On board the exam express

They  might inspire fear, but the boards also bring parents closer to children.

From the corner of my eye, I spy my daughter waving out to the dog, again. Normally, this wouldn’t set me off on a state of panic. But with just a day to go before the Board exams start, this is no time to be playing with the dog. No time to be playing at all. Time only to sweat and swot.

To make matters worse from my perspective, Ananya has never taken a board exam. She’s part of the first batch of students to have been exempt from cramming thanks to ‘continuous and comprehensive evaluation’ initiated when she was in the 10th grade.

Now, I am supposed to make her understand that this is the make-or-break exam that could determine whether she will make it to an A-list college or whether a percentage point will send her scurrying to some lesser place of learning.

Yet, for all my anxiety as a mother, I envy her cool. The frenzy and stress I am reading about seems to have bounced off her completely. Others aren’t as fortunate. Roopak Kathpalia, a consultant with Delhi-based helpline Sumaitri (011-23389090) says the phone is already ringing off the hook.

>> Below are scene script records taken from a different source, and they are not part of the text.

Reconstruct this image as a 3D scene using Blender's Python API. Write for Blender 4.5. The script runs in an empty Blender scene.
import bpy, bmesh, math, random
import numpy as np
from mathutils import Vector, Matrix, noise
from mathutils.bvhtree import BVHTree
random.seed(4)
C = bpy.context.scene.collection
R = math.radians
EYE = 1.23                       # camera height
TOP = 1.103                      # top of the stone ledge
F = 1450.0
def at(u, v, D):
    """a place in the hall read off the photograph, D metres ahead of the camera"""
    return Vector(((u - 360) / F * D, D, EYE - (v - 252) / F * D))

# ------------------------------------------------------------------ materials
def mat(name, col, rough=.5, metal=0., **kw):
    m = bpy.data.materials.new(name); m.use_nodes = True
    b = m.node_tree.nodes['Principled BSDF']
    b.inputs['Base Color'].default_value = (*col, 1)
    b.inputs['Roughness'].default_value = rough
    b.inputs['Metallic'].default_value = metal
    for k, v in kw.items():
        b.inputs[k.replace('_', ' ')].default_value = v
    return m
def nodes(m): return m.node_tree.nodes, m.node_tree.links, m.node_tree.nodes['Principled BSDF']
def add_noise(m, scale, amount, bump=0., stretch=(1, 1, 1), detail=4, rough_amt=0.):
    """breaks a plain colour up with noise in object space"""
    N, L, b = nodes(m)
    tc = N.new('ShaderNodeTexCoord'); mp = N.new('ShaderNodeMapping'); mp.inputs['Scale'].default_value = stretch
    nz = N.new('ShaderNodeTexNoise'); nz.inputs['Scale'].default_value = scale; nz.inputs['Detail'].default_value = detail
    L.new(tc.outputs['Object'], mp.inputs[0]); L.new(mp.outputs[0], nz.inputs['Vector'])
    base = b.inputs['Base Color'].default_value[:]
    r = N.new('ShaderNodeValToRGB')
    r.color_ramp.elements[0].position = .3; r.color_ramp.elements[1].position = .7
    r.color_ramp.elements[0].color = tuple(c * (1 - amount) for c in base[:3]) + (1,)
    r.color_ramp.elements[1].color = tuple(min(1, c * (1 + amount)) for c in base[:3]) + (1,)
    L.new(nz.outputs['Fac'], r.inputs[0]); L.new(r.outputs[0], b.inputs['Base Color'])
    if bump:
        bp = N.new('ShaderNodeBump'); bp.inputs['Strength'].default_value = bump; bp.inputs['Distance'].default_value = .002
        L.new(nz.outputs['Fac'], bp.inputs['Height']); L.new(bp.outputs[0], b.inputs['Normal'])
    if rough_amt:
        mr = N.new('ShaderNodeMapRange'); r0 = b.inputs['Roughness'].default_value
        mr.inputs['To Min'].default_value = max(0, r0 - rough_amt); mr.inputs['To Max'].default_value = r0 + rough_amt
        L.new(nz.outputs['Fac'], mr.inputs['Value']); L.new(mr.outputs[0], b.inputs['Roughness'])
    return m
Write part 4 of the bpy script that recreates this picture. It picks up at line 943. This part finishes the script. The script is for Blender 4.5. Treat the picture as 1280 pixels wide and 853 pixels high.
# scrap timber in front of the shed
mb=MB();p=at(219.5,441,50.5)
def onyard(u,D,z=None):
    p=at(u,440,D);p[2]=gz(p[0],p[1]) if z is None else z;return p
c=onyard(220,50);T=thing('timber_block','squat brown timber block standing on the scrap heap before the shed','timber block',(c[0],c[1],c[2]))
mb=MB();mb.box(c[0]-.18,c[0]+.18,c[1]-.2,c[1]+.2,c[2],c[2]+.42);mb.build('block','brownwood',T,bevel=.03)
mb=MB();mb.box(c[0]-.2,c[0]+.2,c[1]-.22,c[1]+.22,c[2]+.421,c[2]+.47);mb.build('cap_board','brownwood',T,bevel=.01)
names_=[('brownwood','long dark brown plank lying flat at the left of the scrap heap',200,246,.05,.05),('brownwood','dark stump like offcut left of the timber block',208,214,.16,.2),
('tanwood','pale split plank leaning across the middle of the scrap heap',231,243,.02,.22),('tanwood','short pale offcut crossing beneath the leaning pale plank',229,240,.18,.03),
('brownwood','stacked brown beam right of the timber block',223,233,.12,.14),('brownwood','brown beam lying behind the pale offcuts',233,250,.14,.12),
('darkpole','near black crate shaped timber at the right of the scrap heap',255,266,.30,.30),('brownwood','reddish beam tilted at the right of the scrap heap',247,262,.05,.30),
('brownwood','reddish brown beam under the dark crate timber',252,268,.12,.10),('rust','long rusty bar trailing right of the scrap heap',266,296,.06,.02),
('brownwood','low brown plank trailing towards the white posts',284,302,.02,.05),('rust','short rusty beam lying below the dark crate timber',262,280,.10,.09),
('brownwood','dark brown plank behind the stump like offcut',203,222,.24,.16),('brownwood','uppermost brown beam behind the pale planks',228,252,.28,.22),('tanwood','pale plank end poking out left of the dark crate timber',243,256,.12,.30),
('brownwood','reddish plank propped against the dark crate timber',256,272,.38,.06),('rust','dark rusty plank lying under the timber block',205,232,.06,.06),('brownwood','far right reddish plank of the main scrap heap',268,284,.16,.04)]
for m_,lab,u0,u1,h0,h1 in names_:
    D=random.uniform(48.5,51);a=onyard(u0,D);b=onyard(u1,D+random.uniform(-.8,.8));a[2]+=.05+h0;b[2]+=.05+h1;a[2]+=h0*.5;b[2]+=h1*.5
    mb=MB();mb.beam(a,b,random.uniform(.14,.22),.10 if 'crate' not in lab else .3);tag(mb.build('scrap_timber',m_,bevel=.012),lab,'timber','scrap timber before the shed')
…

“The exams are like a monster waiting to pounce. And the pressure is coming from parental expectation,” he says. As parents we tell our kids we want them to be happy and well-adjusted. And yet, in our actions and words there’s just one refrain: study, perform.

I am aware that the privilege that couches my daughter’s education provides her with a cushion should she fall. She has not had to walk miles to attend school or fight for her right to an education or had to drop out because her school did not have a toilet. She knows that her family does not depend upon her job. She knows that she will not be married off in a year or forced to bear children who will repeat the same cycle.

It’s a privilege that comes with a price. Material advantage and parental pressure are creating a generation of disconnected and unhappy children, writes Madeline Levine in her book The Price of Privilege.

 “Between accelerated academic courses, multiple extracurricular activities, premature preparation for high school or college, special coaches and tutors engaged to wring the last bit of performance out of them, many kids find themselves scheduled to within an inch of their lives,” she writes of affluent kids in America.

Yet, what she says also holds true of middle class India where education is seen as some magic key to a better life and where Topper is a channel that runs on my TV menu and where newspapers, including this one, carry helpful hints on ‘cracking the boards’.

And yet, there is beauty in this phase of waiting for the exams to end. There is an aching fragility to this rare time together, parent and child, waking early, late night coffees, unhurried confidences interspersed with reading Keats’ A Thing of Beauty. Never again is my child going to depend on me to this extent to help her with unfinished lessons, poems not comprehended, test papers to be timed.

In another few weeks, real life will reassert itself and I will be back to competing for her attention with Facebook and class get-togethers and movies with friends. In another few weeks, she’ll be headed off to college, making her own discoveries, finding her own voice, taking yet another step away from the protective embrace of her parents.

It’s a process that is inevitable and I’d be lying if I said all her young life has not been a preparation for it.

So, I look again at my daughter so oblivious to the hard, long slog called life that lies just ahead. And suddenly all I want to do is protect her for just a little while longer. Suddenly, all I want is for her to play with the dog again.